▶ DATA RECORDS
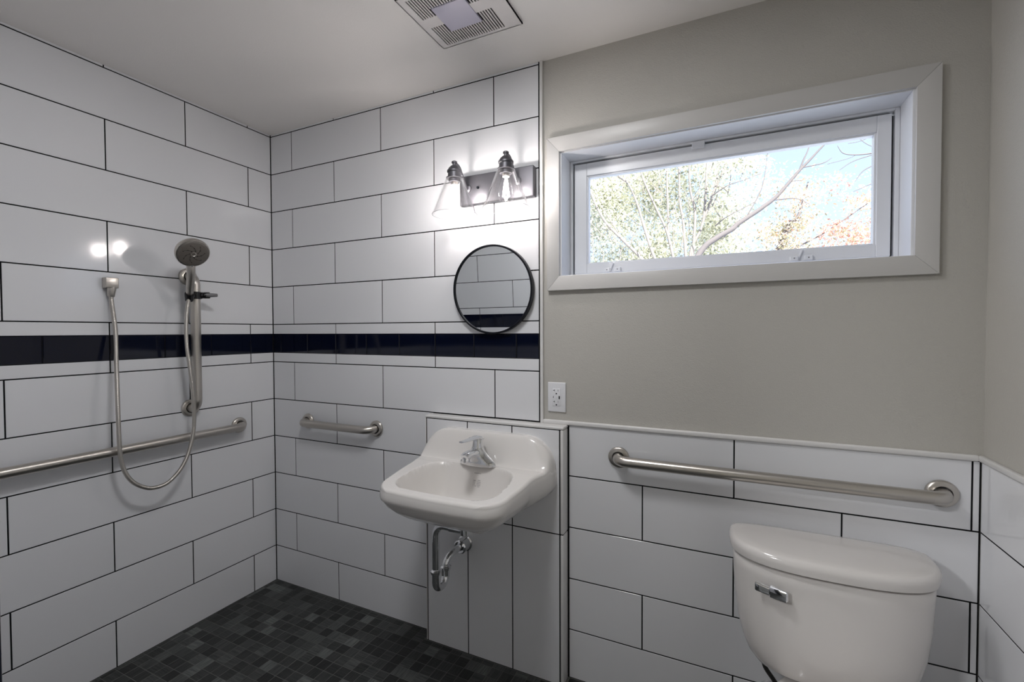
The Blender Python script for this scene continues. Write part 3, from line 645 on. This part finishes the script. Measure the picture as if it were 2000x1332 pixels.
bm_obj('tank_lid', bm, TOILP, tl, smooth=50)
# flush lever on the front left of the tank
def front_y(x):   # tank front at height .66
    c = min(1.0, abs((x-TX)/0.243)); return (TYB-0.083) - ((TYB-0.083)+0.281)*(1-c**2.6)**(1/2.6)
bm = NB(); lx0 = 2.412; fy = front_y(lx0)
lathe(bm, [(0.0, 0.002), (0.013, 0.0), (0.013, 0.007), (0.010, 0.010), (0.0, 0.010)], (lx0, fy+0.004, 0.659), (-0.45, -1, 0), 20)
nn = Vector((-0.42, -1, 0)).normalized(); tt = Vector((1, -0.42, 0)).normalized()
LC = Vector((lx0-0.002, fy, 0.659)) + nn*0.013
def lring(s, hz, hn, dz=0.0, off=0.0): c = LC + tt*s + nn*off + Vector((0, 0, dz)); return [c + Vector((0, 0, 1))*hz*math.copysign(abs(math.sin(a))**0.6, math.sin(a)) + nn*hn*math.copysign(abs(math.cos(a))**0.6, math.cos(a)) for a in [2*math.pi*k/16 for k in range(16)]]
loft(bm, [lring(0.040, 0.012, 0.003), lring(0.037, 0.0150, 0.006), lring(0.008, 0.0165, 0.0080, 0.0005), lring(-0.003, 0.0165, 0.0080, 0.0005), lring(-0.0055, 0.0115, 0.0055, -0.001), lring(-0.024, 0.0120, 0.0052, 0.001, 0.003), lring(-0.038, 0.0130, 0.0050, 0.004, 0.007), lring(-0.041, 0.0115, 0.003, 0.004, 0.008)])
bm_obj('flush_lever', bm, CHROME, tl, smooth=35)
# bowl and seat below
def egg(hx, y0, y1, z, n_=56): return [Vector((TX+hx*math.cos(a)*(1.0-0.12*max(0, -math.sin(a))), (y0+y1)/2 + (y0-y1)/2*math.sin(a), z)) for a in [2*math.pi*k/n_ for k in range(n_)]]
bm = NB(); loft(bm, [egg(0.13, -0.12, -0.62, 0.001), egg(0.125, -0.12, -0.62, 0.05), egg(0.105, -0.13, -0.58, 0.16), egg(0.13, -0.12, -0.66, 0.26), egg(0.175, -0.12, -0.74, 0.33), egg(0.182, -0.125, -0.755, 0.36), egg(0.175, -0.13, -0.75, 0.3705)], True, True); bm_obj('bowl', bm, TOILP, tl, smooth=60)
bm = NB(); loft(bm, [egg(0.182, -0.30, -0.758, 0.3705), egg(0.188, -0.30, -0.764, 0.378), egg(0.186, -0.30, -0.762, 0.388), egg(0.175, -0.31, -0.75, 0.392)]); bm_obj('seat', bm, TOILP, tl, smooth=60)
bm = NB(); loft(bm, [egg(0.184, -0.30, -0.76, 0.3925), egg(0.187, -0.30, -0.763, 0.398), egg(0.182, -0.305, -0.757, 0.408), egg(0.12, -0.36, -0.68, 0.411)]); bm_obj('seat_lid', bm, TOILP, tl, smooth=60)
bm = NB(); tube(bm, spline([(2.398, -0.135, 0.402), (2.394, -0.130, 0.375), (2.401, -0.118, 0.335), (2.425, -0.10, 0.290), (2.452, -0.085, 0.240), (2.448, -0.070, 0.200), (2.430, -0.052, 0.190)], 12), 0.0068, 14)
sh = bm_obj('supply_hose', bm, BRAID, None, (2.43, -0.052, 0.19), smooth=60); tag(sh, 'dark braided water supply hose curving below the toilet tank', 'hose')
bm = NB(); tube(bm, [(2.42, -0.0005, 0.188), (2.42, -0.055, 0.188)], 0.009, 16); lathe(bm, [(0.0, 0.0), (0.028, 0.0), (0.026, 0.005), (0.010, 0.007)], (2.42, -0.0002, 0.188), (0, -1, 0), 28); tube(bm, [(2.405, -0.055, 0.188), (2.437, -0.055, 0.188)], 0.012, 16)
sv = bm_obj('stop_valve', bm, CHROME, None, (2.42, 0, 0.188), smooth=40); tag(sv, 'chrome water stop valve on the tiled wall behind the toilet', 'valve')

# ------------------------------------------------------------------ ceiling exhaust vent
ev = thing('exhaust_vent', 'white ceiling exhaust fan grille with a square light lens', 'ceiling vent', (1.4675, -0.385, CZ))
vx0, vx1, vy0, vy1, vz = 1.303, 1.633, -0.530, -0.2455, 2.4665
gx0, gx1, gy0, gy1 = 1.3275, 1.5735, -0.510, -0.2600
lx0_, lx1_, ly0, ly1 = 1.3870, 1.5135, -0.4480, -0.3220
bm = NB()
def slab(x0, x1, y0, y1, z0=vz, z1=vz+0.004): box(bm, x0, x1, y0, y1, z0, z1)
slab(vx0, gx0, vy0, vy1); slab(gx1, vx1, vy0, vy1); slab(gx0, gx1, vy0, gy0); slab(gx0, gx1, gy1, vy1)
cy0, cy1 = -0.412, -0.3645
slab(gx0, lx0_, cy0, cy1); slab(lx1_, gx1, cy0, cy1)
for (x0, x1, y0, y1) in ((vx0, vx0+0.003, vy0, vy1), (vx1-0.003, vx1, vy0, vy1), (vx0, vx1, vy0, vy0+0.003), (vx0, vx1, vy1-0.003, vy1)): slab(x0, x1, y0, y1, vz, CZ-0.0003)
bm_obj('cover', bm, VENTP, ev)
bm = NB(); np_ = 25; pw = (gx1-gx0)/np_
for k in range(np_+1):
    xa, xb = gx0+k*pw-0.0024, gx0+k*pw+0.0024; xa, xb = max(xa, gx0), min(xb, gx1)
    for (y0, y1) in ((gy0, cy0), (cy1, gy1)):
        if xb > lx0_-0.001 and xa < lx1_+0.001:
            if y0 < ly0 < y1: y1 = ly0
            elif y0 < ly1 < y1: y0 = ly1
        box(bm, xa, xb, y0, y1, vz, vz+0.003)
o = bm_obj('grille_slats', bm, VENTP, ev); o['kind'] = 'stuff'
bm = NB(); box(bm, gx0, gx1, gy0, gy1, CZ-0.0012, CZ-0.0004); bm_obj('painted_cavity_shade', bm, CAVSHADE, ev)  # near-black sheet on the ceiling, painting the shade behind the slats
bm = NB(); box(bm, lx0_, lx1_, ly0, ly1, vz-0.003, vz+0.006, 0.002, 2); bm_obj('light_lens', bm, LENS, ev, smooth=40)

# ------------------------------------------------------------------ added fill lamps, unseen: one over the bathroom (above the frame), one in the hall
def fill_lamp(x, y, r, label, power):
    t = thing('added_fill_lamp', label, 'ceiling light', (x, y, CZ))
    bm = NB(); lathe(bm, [(0.0, -0.0005), (r+0.022, -0.0005), (r+0.022, -0.010), (r+0.004, -0.018), (r, -0.014), (0.0, -0.014)], (x, y, CZ), (0, 0, 1), 48); bm_obj('fill_lamp_trim', bm, VENTP, t, smooth=40)
    bm = NB(); lathe(bm, [(r-0.0005, -0.0145), (r*0.9, -0.019), (0.0, -0.021)], (x, y, CZ), (0, 0, 1), 48); bm_obj('fill_lamp_diffuser', bm, FILLGL, t, smooth=60)
    ad = bpy.data.lights.new('fill_lamp_light', 'AREA'); ad.shape = 'DISK'; ad.size = 2*r; ad.energy = power; ad.color = (0.98, 0.985, 1.0)
    ao = bpy.data.objects.new('fill_lamp_light', ad); COL.objects.link(ao); ao.parent = t; ao.location = (0, 0, -0.023)
fill_lamp(1.60, -0.98, 0.17, 'added unseen round fill lamp over the middle of the bathroom', ROOM_FILL)
fill_lamp(0.85, -2.9, 0.17, 'added unseen round fill lamp in the hall behind the camera', HALL_FILL)

# ------------------------------------------------------------------ outside: trees beyond the window
bm = NB(); box(bm, -30, 34, 0.6, 60, -0.7, -0.5); struct('ground_outside', bm, BOUNCEG)
BARK = mat('pale_bark', (0.25, 0.22, 0.20), rough=0.9); BARKD = mat('grey_bark', (0.16, 0.14, 0.14), rough=0.9)
LEAFM = {}
def leaf(name, c):
    m = mat(name, c, rough=0.5); nt = m.node_tree; b = nt.nodes['Principled BSDF']; out = [x for x in nt.nodes if x.type == 'OUTPUT_MATERIAL'][0]
    tl_ = nt.nodes.new('ShaderNodeBsdfTranslucent'); tl_.inputs[0].default_value = (*c, 1); mx = nt.nodes.new('ShaderNodeMixShader'); mx.inputs[0].default_value = 0.45
    nt.links.new(b.outputs[0], mx.inputs[1]); nt.links.new(tl_.outputs[0], mx.inputs[2]); nt.links.new(mx.outputs[0], out.inputs[0]); return m
YG = [leaf('pale_yellow_leaf', (0.82, 0.80, 0.68)), leaf('light_green_leaf', (0.62, 0.62, 0.49)), leaf('cream_leaf', (0.85, 0.83, 0.68)), leaf('shade_green_leaf', (0.33, 0.335, 0.27))]
OR = [leaf('orange_leaf', (0.80, 0.60, 0.42)), leaf('peach_leaf', (0.90, 0.80, 0.68)), leaf('olive_leaf', (0.42, 0.40, 0.27)), leaf('red_leaf', (0.70, 0.44, 0.38))]
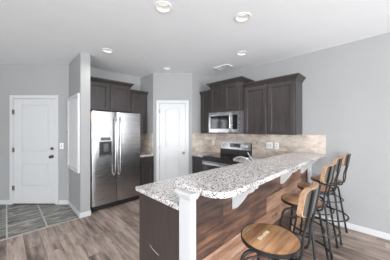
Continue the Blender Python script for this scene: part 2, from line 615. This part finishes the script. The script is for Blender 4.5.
# ------------------------------------------------------------------ doors
def panel_door(name, x0, x1, z1, y, panels, arch, mats, hinge_z, knobs, sill):
    """panelled leaf in the angled frame; panels = list of (x0, x1, z0, z1, rise)"""
    m = MB()
    fy, by = y + .012, y + .047
    z0 = 0.012
    m.box(x0 + .003, x1 - .003, fy + .019, by, z0, z1 - .003)
    xs0 = min(p[0] for p in panels)
    xs1 = max(p[1] for p in panels)
    m.box(x0 + .003, xs0, fy, fy + .020, z0, z1 - .003)
    m.box(xs1, x1 - .003, fy, fy + .020, z0, z1 - .003)
    prev = z0
    for (a0, a1, b0, b1, rise) in sorted(panels, key=lambda p: p[2]):
        m.box(xs0, xs1, fy, fy + .020, prev, b0)
        prev = b1
        w = a1 - a0
        n = 12

        def top(inset, base):
            pts = []
            for i in range(n + 1):
                u = i / n
                xx = a1 - inset - u * (w - 2 * inset)
                pts.append((xx, base - inset + rise * math.sin(PI * u)))
            return pts
        if rise:
            pts = [(a0, b1), (a0, b1 - rise)] + [(x, z - rise) for x, z in reversed(top(0, b1))][1:-1] + [(a1, b1 - rise), (a1, b1)]
            # spandrels above the arch: a strip of quads
            seq = [(x, z - rise) for x, z in top(0, b1)]
            for (p, q) in zip(seq, seq[1:]):
                if b1 - min(p[1], q[1]) > 1e-4:
                    m.prism([(p[0], b1 + .0005), (p[0], p[1]), (q[0], q[1]), (q[0], b1 + .0005)], fy, fy + .020, 'y')
        # raised field
        ins = .030
        pts = [(a0 + ins, b0 + ins), (a1 - ins, b0 + ins)]
        if rise:
            pts += [(x, z - rise) for x, z in top(ins, b1)]
        else:
            pts += [(a1 - ins, b1 - ins), (a0 + ins, b1 - ins)]
        m.prism(pts, fy + .004, fy + .020, 'y')
    m.box(xs0, xs1, fy, fy + .020, prev, z1 - .003)
    d = struct(angled(m.build(name, M['white'], bevel=0.003, seg=1)))
    c = MB()
    cw = .062
    c.box(x0 - cw, x0, y - .016, y, 0, z1 + cw)
    c.box(x1, x1 + cw, y - .016, y, 0, z1 + cw)
    c.box(x0, x1, y - .016, y, z1, z1 + cw)
    c.box(x0 - .001, x0 + .002, y - .001, y + .05, 0, z1)
    c.box(x1 - .002, x1 + .001, y - .001, y + .05, 0, z1)
    c.box(x0, x1, y - .001, y + .05, z1 - .002, z1 + .001)
    c.build('door_casing', M['white'], d, bevel=0.004)
    for hz in hinge_z:
        MB().box(x0 - .008, x0 + .012, y - .02, y + .012, hz - .045, hz + .045).build('hinge', M['nickel'], d)
    for (kx, kz, kind) in knobs:
        mt = Matrix.Translation((kx, fy, kz)) @ Matrix.Rotation(PI / 2, 4, 'X')
        if kind == 'knob':
            MB().lathe([(0, 0), (.033, 0), (.033, .008), (.012, .012), (.012, .032), (.026, .042), (.029, .055), (.022, .066), (0, .068)], 24, mat=mt).build('door_knob', M['nickel'], d, True)
        else:
            MB().lathe([(0, 0), (.030, 0), (.030, .014), (.024, .02), (0, .02)], 24, mat=mt).build('deadbolt', M['nickel'], d, True)
    if sill:
        MB().box(x0, x1, y - .02, y + .05, 0, 0.011).build('threshold', M['nickel'], d)
    return d


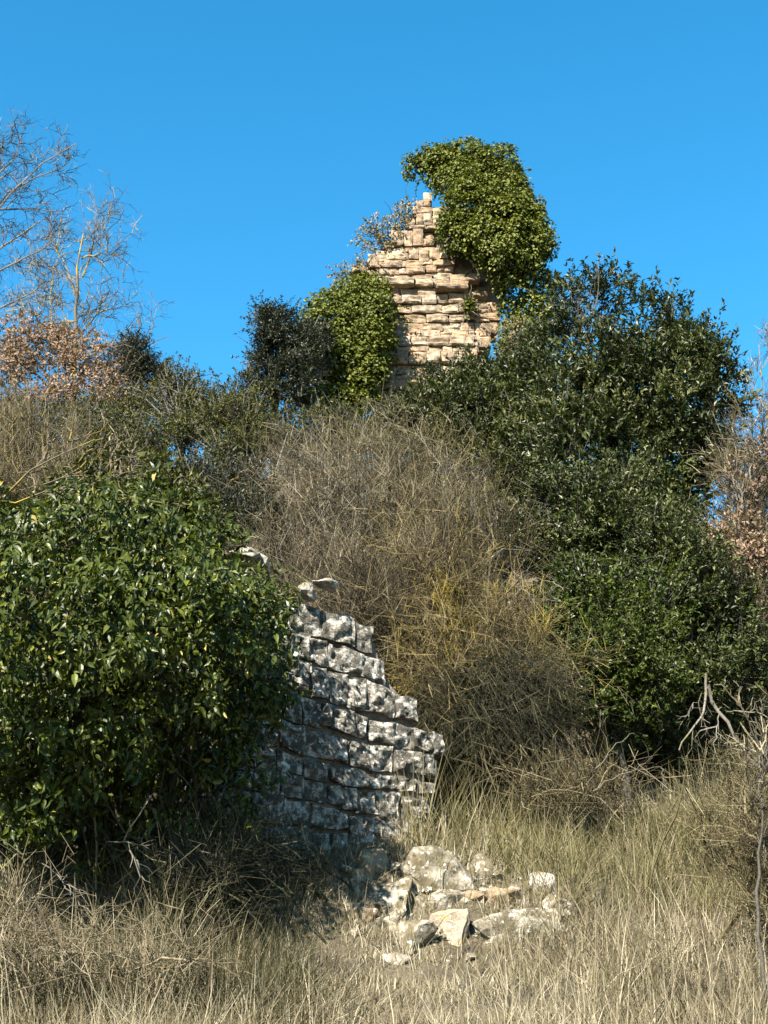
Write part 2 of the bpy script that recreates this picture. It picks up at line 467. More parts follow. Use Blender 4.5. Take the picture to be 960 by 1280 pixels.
def core_mesh(outline, to_pt, n, front, back, mat, parent, name, seed, rough=0.05, step=0.16):
    """rubble filling behind the facing stones: an outline given thickness, its faces broken up"""
    bm = bmesh.new()
    vs = [bm.verts.new(tuple(to_pt(x, y) - n * front)) for x, y in outline]
    f = bm.faces.new(vs)
    ex = bmesh.ops.extrude_face_region(bm, geom=[f])
    for v in [g_ for g_ in ex['geom'] if isinstance(g_, bmesh.types.BMVert)]:
        v.co -= Vector(n) * back
    bmesh.ops.recalc_face_normals(bm, faces=bm.faces)
    bmesh.ops.triangulate(bm, faces=bm.faces)
    for _ in range(6):
        es = [e for e in bm.edges if e.calc_length() > step * 1.6]
        if not es: break
        bmesh.ops.subdivide_edges(bm, edges=es, cuts=1)
        bmesh.ops.triangulate(bm, faces=bm.faces)
    bm.normal_update()
    o3 = Vector((seed, seed * 2, 5))
    for v in bm.verts:
        v.co += v.normal * (rough * fbm(tuple(v.co + o3), 4.0))
    me = bpy.data.meshes.new(name)
    bm.to_mesh(me)
    TRI_COUNT[0] += len(bm.faces)
    bm.free()
    return link(name, me, mat, parent)


core_mesh([(440, 160), (500, 110), (640, 100), (860, 180), (960, 320), (930, 520), (840, 610), (800, 640), (800, 720), (860, 745), (845, 830), (790, 870), (770, 930),
           (735, 1000), (740, 1400), (150, 1400), (190, 1100), (80, 1000), (-60, 900), (-40, 700), (60, 520), (170, 470), (260, 370), (300, 300), (400, 260), (425, 200)],
          T, TN, 0.16, 1.1, M['tower_core'], tower, 'rubble_core', 3.0, 0.09)

# ---- the front wall
def Wp(px, py):
    r = ray(px, py)
    t = np.dot(W_O - CAM, W_N) / np.dot(r, W_N)
    return CAM + r * t


wall_base = Wp(450, 1075)
wall = thing('ruined_wall', (wall_base[0], wall_base[1], float(ground_z(wall_base[0], wall_base[1]))),
             'broken wall of big rough grey blocks stepping down beside the dark ivy thicket', 'ruined wall')
# quads in crop coordinates (4 px per photo px, from 340, 710): x0, x1, top left, top right, bottom left, bottom right
wall_quads = [
    (-30, 62, 190, 190, 300, 312), (62, 245, 186, 196, 312, 340), (245, 412, 200, 262, 340, 396), (412, 505, 264, 300, 396, 425),
    (-10, 92, 318, 335, 425, 440), (92, 190, 325, 348, 442, 468), (190, 276, 348, 366, 468, 492), (276, 450, 368, 430, 492, 538), (450, 560, 432, 476, 538, 584),
    (-30, 98, 420, 445, 560, 590), (98, 195, 448, 478, 592, 645), (195, 286, 480, 505, 646, 664), (286, 380, 505, 532, 664, 690), (380, 470, 534, 552, 690, 716), (470, 616, 554, 622, 716, 744), (616, 725, 622, 662, 744, 776),
    (-60, 62, 580, 610, 720, 752), (62, 152, 612, 640, 754, 782), (152, 244, 642, 672, 782, 794), (244, 302, 674, 690, 794, 808), (302, 412, 692, 722, 808, 848), (412, 480, 722, 740, 848, 866), (480, 716, 748, 796, 866, 898), (716, 802, 798, 818, 898, 922), (802, 860, 820, 832, 922, 930),
    (-70, 40, 730, 760, 868, 900), (40, 168, 762, 790, 902, 938), (168, 300, 796, 836, 938, 968), (300, 386, 838, 856, 968, 982), (386, 490, 858, 880, 982, 1006), (490, 612, 882, 886, 1006, 1020), (612, 762, 896, 918, 1020, 1046), (762, 835, 918, 928, 1044, 1050),
    (-80, 30, 880, 900, 990, 1010), (30, 150, 905, 940, 1012, 1040), (150, 280, 944, 978, 1042, 1066), (280, 338, 980, 998, 1066, 1080), (338, 538, 1000, 1024, 1082, 1096), (538, 634, 1026, 1042, 1096, 1108), (634, 722, 1048, 1062, 1108, 1124), (740, 806, 1068, 1078, 1120, 1132),
    (-90, 40, 1000, 1020, 1120, 1140), (40, 160, 1022, 1050, 1142, 1160), (160, 278, 1052, 1076, 1160, 1176), (278, 358, 1078, 1086, 1176, 1190), (358, 422, 1086, 1096, 1206, 1216), (422, 530, 1098, 1116, 1220, 1242), (530, 650, 1116, 1132, 1246, 1262), (650, 742, 1130, 1146, 1256, 1272), (742, 792, 1146, 1156, 1226, 1234),
    (-100, 60, 1120, 1150, 1270, 1290), (60, 190, 1152, 1172, 1290, 1300), (190, 310, 1174, 1206, 1300, 1312), (310, 386, 1208, 1226, 1312, 1324), (386, 502, 1234, 1256, 1370, 1396), (502, 640, 1258, 1270, 1384, 1400), (640, 706, 1268, 1280, 1362, 1372),
    (-60, 120, 1290, 1304, 1400, 1420), (120, 300, 1304, 1316, 1420, 1440), (300, 384, 1320, 1336, 1440, 1450), (384, 520, 1396, 1400, 1500, 1500), (520, 640, 1400, 1402, 1500, 1500),
]
rs = random.Random(9)
for (xr, yt, yb, sl) in [(-30, 190, 300, .08), (-10, 316, 424, .12), (-30, 420, 560, .2), (-60, 580, 720, .25), (-70, 730, 866, .25), (-80, 880, 990, .22), (-90, 1000, 1120, .2), (-100, 1120, 1268, .2), (-60, 1288, 1398, .15)]:
    x = xr
    while x > -330:
        w_ = rs.uniform(70, 120)
        wall_quads.append((x - w_, x - 2, yt - sl * (xr - x + w_), yt - sl * (xr - x), yb - sl * (xr - x + w_), yb - sl * (xr - x)))
        x -= w_
for (x0, x1, a, b, c_, d_) in wall_quads:
    f_ = lambda x, y: Wp(340 + x / 4.0, 710 + y / 4.0)
    out_ = rs.uniform(-0.018, 0.022)
    q = [f_(x0, a) + W_N * out_, f_(x1, b) + W_N * out_, f_(x1, d_) + W_N * out_, f_(x0, c_) + W_N * out_]
    w = np.linalg.norm(q[1] - q[0])
    me, c = quad_stone(*q, W_N, 0.38, 0.018, 0.046, 8.5, max(8, min(24, int(w / 0.024))), 15, 0.04, rs.random(), 0.004, 9.0)
    link('stone', me, M['wall_stone'], wall, c)
core_mesh([(-320, 130), (-200, 150), (60, 200), (240, 205), (400, 275), (500, 330), (560, 480), (660, 650), (740, 800), (800, 860), (780, 1040), (760, 1100), (720, 1250), (650, 1370), (620, 1600), (-320, 1600)],
          lambda x, y: Wp(340 + x / 4.0, 710 + y / 4.0), W_N, 0.055, 0.75, M['wall_core'], wall, 'rubble_core', 8.0, 0.06)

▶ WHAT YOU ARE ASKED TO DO
From the material above, count the lines that include "Blender" and give only the total.

▶ EXERCISE SOLUTION
3